We regularly read and discuss a variety of faith books related to monasticism, contemplative laity, and literature for biweekly phone discussions. We came to realize that though our churches were very different in some aspects, many core ideas had a familiar ring. Jesus Christ, emblematic in the (Eucharist/sacrament) is the center of our religious services. Family is very important. Our deceased need to be remembered and honored. Prayer, scripture study, fasting, blessings on the sick, baptism as a required ordinance, compassion for the sick and poor, and the afterlife as a real place are but a few topics we could discuss. The more we shared, the more we could respect and appreciate. That led to interfaith visits to tour the new Indianapolis LDS Temple, and an upcoming excursion to visit a special year of mercy door at a cathedral. Our friendship includes regular prayer and fasting for each other within our particular faith rituals.

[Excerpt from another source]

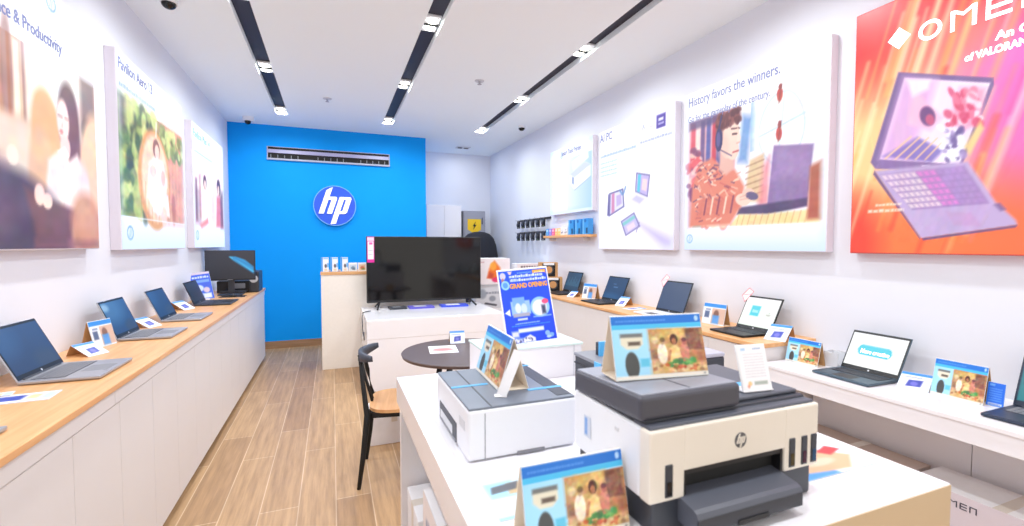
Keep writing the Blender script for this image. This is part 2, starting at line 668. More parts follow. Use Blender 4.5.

What Carol and I enjoy as laity mirrored the friendship and discussion in the 2015 book Catholic and Mormon: a theological conversation by Stephen Webb and Alonzo Gaskill., representing the Catholic and LDS perspectives respectively. We had just started to read for a book discussion in early March. The book is a dialog on various topics to compare and contrast respective theologies. In many ways the tone of discussion reflected a genuine friendship and mutual respect without compromising rigorous academic standards.  


Stephen H. Webb as a scholar was remarkable in the world of comparative religion, in that he was fair and respectful of Mormonism. In kind, Alonzo Gaskill could give due to contributions of Catholicism. A full book review would be too disjoined in this personal discussion. I will say more in another post.  


Tragically, the world lost Stephen H. Webb on March 5, 2016. A scholar, a father, a friend to an LDS co-author and the Latter-Day Saint Community in general. I would like to imagine him view Carol and I with a huge smile reflective of his enthusiasm for Catholic and Mormon dialog. The fruit is Carol and I: two simple women who have grown through interfaith friendship.